I asked a crew member named Justin Roberts — his name tag says “The Justin” — if he’s ever embarrassed having to belt one out all the time. He says it just becomes automatic after awhile.

JUSTIN ROBERTS: You’re like mixing your ice cream putting everything in it, and you’re just singing and you don’t even realize that you’re singing.

CREW MEMBER: Hey guys, we got another tip!

CREW: All right! [SINGING] “I’ve got ice cream on a cloudy day . . . When it’s cold outside . . . ”

Meantime, customer response is pretty mixed.

CUSTOMER 1: Well, I think it’s great.

CUSTOMER 2: It’s just kind of corny.

JASON FEIFER: I wanna like, grab the Cold Stone, you know, executives and shake them and tell them that they’re selling ice cream. You know, why are you making them audition? Audition for ice cream?

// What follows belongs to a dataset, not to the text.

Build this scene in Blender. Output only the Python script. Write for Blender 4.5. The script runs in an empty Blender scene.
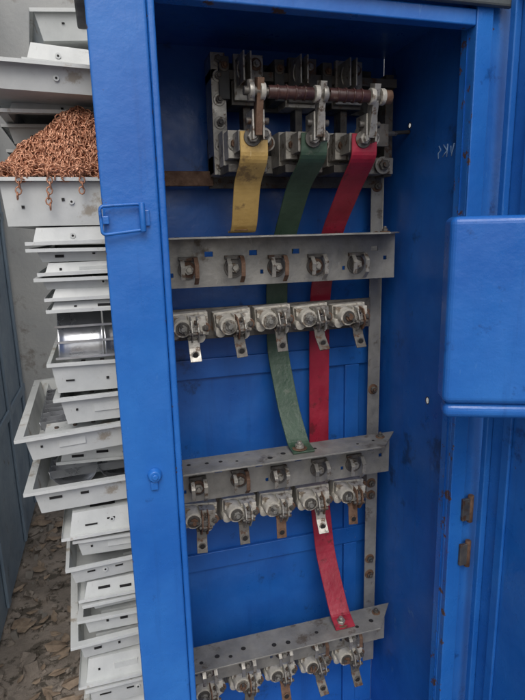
import bpy, bmesh, math, random
from mathutils import Vector, Matrix, Euler
random.seed(7)
S=bpy.context.scene
ZC=1.65
# ---------------------------------------------------------------- materials
def srgb(r,g,b):
    f=lambda c:(c/255/12.92) if c/255<=.04045 else ((c/255+.055)/1.055)**2.4
    return (f(r),f(g),f(b),1)
def mat(name,c1,c2=None,rough=.5,metal=0.,scale=8,bump=.1,bscale=60,spots=None,spot_amt=.6,spot_scale=18,rvar=.15,sp2=None,sp2_amt=.7,sp2_scale=70,streak=None,detail=6,edges=None,scuff=None):
    m=bpy.data.materials.new(name); m.use_nodes=True
    nt=m.node_tree; n=nt.nodes; l=nt.links
    b=n['Principled BSDF']; tc=n.new('ShaderNodeTexCoord')
    def noise(s,d=detail,r=.6,vec=None):
        t=n.new('ShaderNodeTexNoise'); t.inputs['Scale'].default_value=s; t.inputs['Detail'].default_value=d; t.inputs['Roughness'].default_value=r
        l.new(vec or tc.outputs['Object'],t.inputs['Vector']); return t
    def math_(op,a,b_=None,clamp=False):
        q=n.new('ShaderNodeMath'); q.operation=op; q.use_clamp=clamp
        for i,v in enumerate((a,b_)):
            if v is None: continue
            if isinstance(v,(int,float)): q.inputs[i].default_value=v
            else: l.new(v,q.inputs[i])
        return q.outputs[0]
    c2=c2 or c1
    t1=noise(scale)
    cr=n.new('ShaderNodeValToRGB'); cr.color_ramp.elements[0].position=.35; cr.color_ramp.elements[1].position=.68
    cr.color_ramp.elements[0].color=c1; cr.color_ramp.elements[1].color=c2
    l.new(t1.outputs['Fac'],cr.inputs['Fac']); col=cr.outputs['Color']
    def over(col,c,amt,sc,vec=None,w=.07,k=1,add=None):
        t2=noise(sc,8,.7,vec)
        r2=n.new('ShaderNodeValToRGB'); r2.color_ramp.elements[0].position=amt; r2.color_ramp.elements[1].position=min(1,amt+w)
        r2.color_ramp.elements[0].color=(0,0,0,1); r2.color_ramp.elements[1].color=(k,k,k,1)
        f=t2.outputs['Fac']
        if add is not None: f=math_('ADD',f,add)
        l.new(f,r2.inputs['Fac'])
        mx=n.new('ShaderNodeMixRGB'); l.new(r2.outputs['Color'],mx.inputs['Fac']); l.new(col,mx.inputs['Color1']); mx.inputs['Color2'].default_value=c
        return mx.outputs['Color']
    if spots: col=over(col,spots,spot_amt,spot_scale)
    if streak:
        mp=n.new('ShaderNodeMapping'); mp.inputs['Scale'].default_value=(1,1,.06); l.new(tc.outputs['Object'],mp.inputs['Vector'])
        col=over(col,streak,.56,38,mp.outputs['Vector'],.2,.55)
    if scuff:
        mp=n.new('ShaderNodeMapping'); mp.inputs['Scale'].default_value=(1,.25,.16); mp.inputs['Rotation'].default_value=(.5,0,.2); l.new(tc.outputs['Object'],mp.inputs['Vector'])
        col=over(col,scuff,.66,70,mp.outputs['Vector'],.05,.6)
    if sp2: col=over(col,sp2,sp2_amt,sp2_scale,None,.03)
    if edges:
        sx=n.new('ShaderNodeSeparateXYZ'); l.new(tc.outputs['Object'],sx.inputs[0])
        tot=None
        for ax,x0,wd in edges:
            d=math_('ABSOLUTE',math_('SUBTRACT',sx.outputs[ax],x0))
            bnd=math_('SUBTRACT',1.0,math_('DIVIDE',d,wd),True)
            tot=bnd if tot is None else math_('MAXIMUM',tot,bnd)
        col=over(col,srgb(84,62,52),.70,26,None,.03,1,math_('MULTIPLY',tot,.125))
    l.new(col,b.inputs['Base Color'])
    b.inputs['Metallic'].default_value=metal
    t3=noise(scale*2.3)
    mr=n.new('ShaderNodeMapRange'); mr.inputs['From Min'].default_value=.3; mr.inputs['From Max'].default_value=.7
    mr.inputs['To Min'].default_value=max(.03,rough-rvar); mr.inputs['To Max'].default_value=min(1,rough+rvar)
    l.new(t3.outputs['Fac'],mr.inputs['Value']); l.new(mr.outputs['Result'],b.inputs['Roughness'])
    if bump:
        t4=noise(bscale,4); bp=n.new('ShaderNodeBump'); bp.inputs['Strength'].default_value=bump; bp.inputs['Distance'].default_value=.01
        l.new(t4.outputs['Fac'],bp.inputs['Height']); l.new(bp.outputs['Normal'],b.inputs['Normal'])
    return m
BLUE=mat('blue_enamel_paint',srgb(28,94,176),srgb(46,114,194),rough=.3,scale=4,bump=.13,bscale=34,spots=srgb(24,76,144),spot_amt=.62,spot_scale=12,sp2=srgb(74,70,72),sp2_amt=.69,sp2_scale=50,streak=srgb(24,80,152),scuff=srgb(92,142,198),
  edges=[(0,0.,.010),(0,.098,.008),(0,.112,.007),(0,.737,.008),(2,.387,.008),(0,.776,.005)])
BLUEIN=mat('blue_paint_inner',srgb(22,82,160),srgb(36,100,180),rough=.4,scale=5,bump=.15,bscale=26,spots=srgb(24,64,118),spot_amt=.59,spot_scale=7,sp2=srgb(112,124,138),sp2_amt=.69,sp2_scale=42,streak=srgb(20,66,132),scuff=srgb(84,126,178))
STEEL=mat('galvanised_steel',srgb(128,127,123),srgb(160,158,152),rough=.5,metal=.4,scale=14,bump=.15,spots=srgb(104,96,86),spot_amt=.58,spot_scale=11,sp2=srgb(84,64,50),sp2_amt=.69,sp2_scale=60,scuff=srgb(180,178,172))
STEELD=mat('dull_steel',srgb(80,78,76),srgb(112,108,102),rough=.55,metal=.45,scale=20,bump=.2,spots=srgb(84,62,48),spot_amt=.55,spot_scale=45)
ALU=mat('pale_metal',srgb(138,136,130),srgb(176,172,164),rough=.42,metal=.5,scale=25,bump=.15,spots=srgb(98,84,72),spot_amt=.54,spot_scale=60)
RUST=mat('rusty_metal',srgb(88,64,50),srgb(124,98,80),rough=.75,metal=.3,scale=40,bump=.25,bscale=140)
CER=mat('glazed_ceramic',srgb(164,160,150),srgb(202,198,188),rough=.42,scale=30,bump=.35,bscale=50,spots=srgb(118,106,92),spot_amt=.54,spot_scale=34,sp2=srgb(66,54,46),sp2_amt=.66,sp2_scale=90)
BROWN=mat('brown_bakelite',srgb(58,38,36),srgb(80,54,50),rough=.35,scale=30,bump=.1,spots=srgb(110,96,86),spot_amt=.60,spot_scale=60)
DARK=mat('painted_hole_shade',srgb(24,24,26),srgb(34,32,32),rough=.8,bump=0)  # near-black patches on solid faces, painting the shade inside holes and slots
BLK=mat('grey_base_board',srgb(64,66,68),srgb(86,86,84),rough=.65,scale=12,bump=.1,spots=srgb(48,44,40),spot_amt=.58)
YEL=mat('yellow_busbar_paint',srgb(164,134,76),srgb(188,158,96),rough=.4,metal=.1,scale=16,bump=.15,spots=srgb(132,108,68),spot_amt=.57,spot_scale=22,sp2=srgb(92,76,56),sp2_amt=.68,sp2_scale=80,scuff=srgb(200,182,140))
GRN=mat('green_busbar_paint',srgb(46,68,54),srgb(62,84,68),rough=.42,scale=16,bump=.15,spots=srgb(84,94,82),spot_amt=.6,spot_scale=22,sp2=srgb(120,116,104),sp2_amt=.70,sp2_scale=80,scuff=srgb(96,110,98))
RED=mat('red_busbar_paint',srgb(132,28,46),srgb(156,42,60),rough=.4,scale=16,bump=.15,spots=srgb(104,34,42),spot_amt=.57,spot_scale=20,sp2=srgb(150,120,112),sp2_amt=.70,sp2_scale=70,scuff=srgb(172,92,100))
WHT=mat('white_powder_coat',srgb(188,191,190),srgb(212,214,212),rough=.4,scale=6,bump=.06,spots=srgb(164,156,144),spot_amt=.59,spot_scale=8,sp2=srgb(112,98,84),sp2_amt=.69,sp2_scale=45,scuff=srgb(150,146,140))
REFL=mat('aluminium_reflector',srgb(180,182,186),srgb(204,206,210),rough=.32,metal=.9,scale=7,bump=.15,bscale=12)
COPPER=mat('copper_chain',srgb(176,120,92),srgb(214,164,134),rough=.38,metal=.5,scale=60,bump=.1,spots=srgb(110,70,52),spot_amt=.6,spot_scale=40)
SCR=mat('pale_pen',srgb(140,172,208),rough=.7,bump=0)
GROUND=mat('dirt_ground',srgb(112,104,96),srgb(144,134,124),rough=.95,scale=5,bump=.9,bscale=35,spots=srgb(80,74,66),spot_amt=.52,spot_scale=16,sp2=srgb(160,152,142),sp2_amt=.66,sp2_scale=60)
WALL=mat('plaster_wall_paint',srgb(156,158,158),srgb(176,176,173),rough=.85,scale=2.5,bump=.25,bscale=45,spots=srgb(138,134,128),spot_amt=.58,spot_scale=3)
DOORG=mat('blue_grey_metal',srgb(98,114,130),srgb(118,134,148),rough=.5,scale=3,bump=.1,spots=srgb(80,82,84),spot_amt=.6,spot_scale=9)
CONC=mat('concrete',srgb(106,102,96),srgb(132,127,120),rough=.9,scale=4,bump=.4)
ROOFG=mat('roof_sheet',srgb(70,76,78),srgb(92,96,96),rough=.6,scale=10)
LEAF=mat('dry_leaf',srgb(112,96,82),srgb(148,132,114),rough=.85,scale=25,bump=.2)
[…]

Jason Feifer is a freelance journalist in the area. A while ago, he wrote an article about Cold Stone called “The Song that Makes Ice Cream Taste Bad.” He says the shtick may have worked at the first store, but when you institute it chainwide, it just sounds forced.

JASON FEIFER: You can’t micromanage the way that your employees at 1,300 stores relate to their customers. I mean, you’re selling the same product, you know? But let them have some identity.

Anyway, whether the customers tip because of the singing or in spite of it, the tip jars I saw were pretty full. Which got me thinking, maybe we should try it.

[ To the tune of “Row, Row, Row Your Boat”. . . ] “I hope that this stor-eee put a smile on your face. In Boston, I am Sean . . . Cole for Marketplace.”